** AIM OF THE TASK **
Everything from the first line of the entries below through the line holding "add_child(sun)" must be printed exactly as written.

** DATASET **

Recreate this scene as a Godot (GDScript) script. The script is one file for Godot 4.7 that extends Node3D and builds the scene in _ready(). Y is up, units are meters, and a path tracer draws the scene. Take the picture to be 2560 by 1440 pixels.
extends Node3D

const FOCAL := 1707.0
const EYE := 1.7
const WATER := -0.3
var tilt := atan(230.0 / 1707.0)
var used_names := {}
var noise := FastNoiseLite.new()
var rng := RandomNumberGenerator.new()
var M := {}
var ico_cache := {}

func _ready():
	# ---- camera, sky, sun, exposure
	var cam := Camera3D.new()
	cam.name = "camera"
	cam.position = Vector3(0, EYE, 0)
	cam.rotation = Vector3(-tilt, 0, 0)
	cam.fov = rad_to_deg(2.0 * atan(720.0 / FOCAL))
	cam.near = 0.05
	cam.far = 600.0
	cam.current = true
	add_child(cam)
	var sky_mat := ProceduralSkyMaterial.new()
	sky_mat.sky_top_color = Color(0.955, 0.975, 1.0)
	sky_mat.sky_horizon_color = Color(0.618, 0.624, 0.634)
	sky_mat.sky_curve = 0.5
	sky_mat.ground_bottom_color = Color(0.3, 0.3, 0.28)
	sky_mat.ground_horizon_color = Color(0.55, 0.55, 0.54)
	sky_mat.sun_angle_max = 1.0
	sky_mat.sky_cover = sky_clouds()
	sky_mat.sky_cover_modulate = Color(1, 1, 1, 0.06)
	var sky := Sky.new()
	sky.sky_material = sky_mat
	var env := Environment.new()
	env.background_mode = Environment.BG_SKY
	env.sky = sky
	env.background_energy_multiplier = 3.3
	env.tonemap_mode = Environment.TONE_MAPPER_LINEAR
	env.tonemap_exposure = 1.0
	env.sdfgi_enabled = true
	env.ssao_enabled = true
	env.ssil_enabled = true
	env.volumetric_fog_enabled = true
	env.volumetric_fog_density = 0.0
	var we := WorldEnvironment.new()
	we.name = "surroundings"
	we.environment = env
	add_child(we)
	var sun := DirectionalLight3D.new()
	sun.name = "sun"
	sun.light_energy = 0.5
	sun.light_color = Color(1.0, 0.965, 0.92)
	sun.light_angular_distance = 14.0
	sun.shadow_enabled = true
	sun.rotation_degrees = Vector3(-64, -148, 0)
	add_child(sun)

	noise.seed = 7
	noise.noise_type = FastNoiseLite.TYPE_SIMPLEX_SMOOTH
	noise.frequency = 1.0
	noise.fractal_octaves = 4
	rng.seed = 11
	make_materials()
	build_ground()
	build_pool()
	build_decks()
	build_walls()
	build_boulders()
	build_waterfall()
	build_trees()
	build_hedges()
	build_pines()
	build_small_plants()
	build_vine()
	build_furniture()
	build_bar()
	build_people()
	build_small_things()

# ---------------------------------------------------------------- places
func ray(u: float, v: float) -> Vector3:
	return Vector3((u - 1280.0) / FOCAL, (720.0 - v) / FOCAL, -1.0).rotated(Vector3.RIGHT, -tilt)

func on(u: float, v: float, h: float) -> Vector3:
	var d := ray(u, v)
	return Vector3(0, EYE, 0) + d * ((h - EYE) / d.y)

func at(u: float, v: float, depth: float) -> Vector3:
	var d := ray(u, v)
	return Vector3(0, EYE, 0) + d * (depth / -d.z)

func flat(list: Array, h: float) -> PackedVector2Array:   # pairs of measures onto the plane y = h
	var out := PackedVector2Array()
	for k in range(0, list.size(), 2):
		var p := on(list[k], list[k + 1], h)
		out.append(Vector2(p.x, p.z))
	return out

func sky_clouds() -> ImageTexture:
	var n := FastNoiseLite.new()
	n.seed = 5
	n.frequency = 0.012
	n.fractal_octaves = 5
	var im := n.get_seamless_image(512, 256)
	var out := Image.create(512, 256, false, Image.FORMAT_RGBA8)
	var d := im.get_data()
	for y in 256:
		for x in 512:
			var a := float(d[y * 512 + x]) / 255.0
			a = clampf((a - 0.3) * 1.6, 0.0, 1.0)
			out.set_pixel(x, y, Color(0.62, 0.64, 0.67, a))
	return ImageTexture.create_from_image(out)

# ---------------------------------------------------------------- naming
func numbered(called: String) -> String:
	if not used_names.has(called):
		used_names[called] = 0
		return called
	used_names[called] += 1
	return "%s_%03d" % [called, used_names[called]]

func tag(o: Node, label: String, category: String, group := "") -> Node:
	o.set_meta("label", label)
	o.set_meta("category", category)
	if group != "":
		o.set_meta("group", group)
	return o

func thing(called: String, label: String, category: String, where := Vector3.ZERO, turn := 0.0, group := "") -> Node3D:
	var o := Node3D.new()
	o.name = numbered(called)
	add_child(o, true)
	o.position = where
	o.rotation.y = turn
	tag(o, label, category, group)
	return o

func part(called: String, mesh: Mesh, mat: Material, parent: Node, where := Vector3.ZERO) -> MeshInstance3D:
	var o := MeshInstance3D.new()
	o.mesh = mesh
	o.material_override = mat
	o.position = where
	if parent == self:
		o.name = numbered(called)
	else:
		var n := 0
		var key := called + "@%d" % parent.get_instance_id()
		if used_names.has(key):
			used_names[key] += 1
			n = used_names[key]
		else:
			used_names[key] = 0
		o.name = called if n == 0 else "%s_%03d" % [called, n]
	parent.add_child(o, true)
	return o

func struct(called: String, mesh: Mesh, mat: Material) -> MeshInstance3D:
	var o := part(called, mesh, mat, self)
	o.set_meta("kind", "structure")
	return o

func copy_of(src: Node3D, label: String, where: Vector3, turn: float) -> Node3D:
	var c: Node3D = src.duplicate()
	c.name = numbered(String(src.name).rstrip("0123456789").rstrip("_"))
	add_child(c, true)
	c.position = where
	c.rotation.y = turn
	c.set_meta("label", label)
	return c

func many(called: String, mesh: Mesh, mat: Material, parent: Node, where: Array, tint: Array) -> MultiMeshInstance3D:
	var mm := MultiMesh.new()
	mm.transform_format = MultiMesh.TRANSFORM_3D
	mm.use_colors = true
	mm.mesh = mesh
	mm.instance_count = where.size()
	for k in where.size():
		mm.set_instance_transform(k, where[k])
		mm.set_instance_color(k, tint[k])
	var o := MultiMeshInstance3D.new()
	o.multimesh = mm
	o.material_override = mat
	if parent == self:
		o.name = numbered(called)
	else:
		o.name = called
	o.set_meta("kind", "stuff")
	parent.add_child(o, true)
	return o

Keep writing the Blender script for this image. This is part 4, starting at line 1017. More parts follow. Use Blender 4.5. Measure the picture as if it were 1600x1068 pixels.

** FINISHED ANSWER **
Recreate this scene as a Godot (GDScript) script. The script is one file for Godot 4.7 that extends Node3D and builds the scene in _ready(). Y is up, units are meters, and a path tracer draws the scene. Take the picture to be 2560 by 1440 pixels.
extends Node3D

const FOCAL := 1707.0
const EYE := 1.7
const WATER := -0.3
var tilt := atan(230.0 / 1707.0)
var used_names := {}
var noise := FastNoiseLite.new()
var rng := RandomNumberGenerator.new()
var M := {}
var ico_cache := {}

func _ready():
	# ---- camera, sky, sun, exposure
	var cam := Camera3D.new()
	cam.name = "camera"
	cam.position = Vector3(0, EYE, 0)
	cam.rotation = Vector3(-tilt, 0, 0)
	cam.fov = rad_to_deg(2.0 * atan(720.0 / FOCAL))
	cam.near = 0.05
	cam.far = 600.0
	cam.current = true
	add_child(cam)
	var sky_mat := ProceduralSkyMaterial.new()
	sky_mat.sky_top_color = Color(0.955, 0.975, 1.0)
	sky_mat.sky_horizon_color = Color(0.618, 0.624, 0.634)
	sky_mat.sky_curve = 0.5
	sky_mat.ground_bottom_color = Color(0.3, 0.3, 0.28)
	sky_mat.ground_horizon_color = Color(0.55, 0.55, 0.54)
	sky_mat.sun_angle_max = 1.0
	sky_mat.sky_cover = sky_clouds()
	sky_mat.sky_cover_modulate = Color(1, 1, 1, 0.06)
	var sky := Sky.new()
	sky.sky_material = sky_mat
	var env := Environment.new()
	env.background_mode = Environment.BG_SKY
	env.sky = sky
	env.background_energy_multiplier = 3.3
	env.tonemap_mode = Environment.TONE_MAPPER_LINEAR
	env.tonemap_exposure = 1.0
	env.sdfgi_enabled = true
	env.ssao_enabled = true
	env.ssil_enabled = true
	env.volumetric_fog_enabled = true
	env.volumetric_fog_density = 0.0
	var we := WorldEnvironment.new()
	we.name = "surroundings"
	we.environment = env
	add_child(we)
	var sun := DirectionalLight3D.new()
	sun.name = "sun"
	sun.light_energy = 0.5
	sun.light_color = Color(1.0, 0.965, 0.92)
	sun.light_angular_distance = 14.0
	sun.shadow_enabled = true
	sun.rotation_degrees = Vector3(-64, -148, 0)
	add_child(sun)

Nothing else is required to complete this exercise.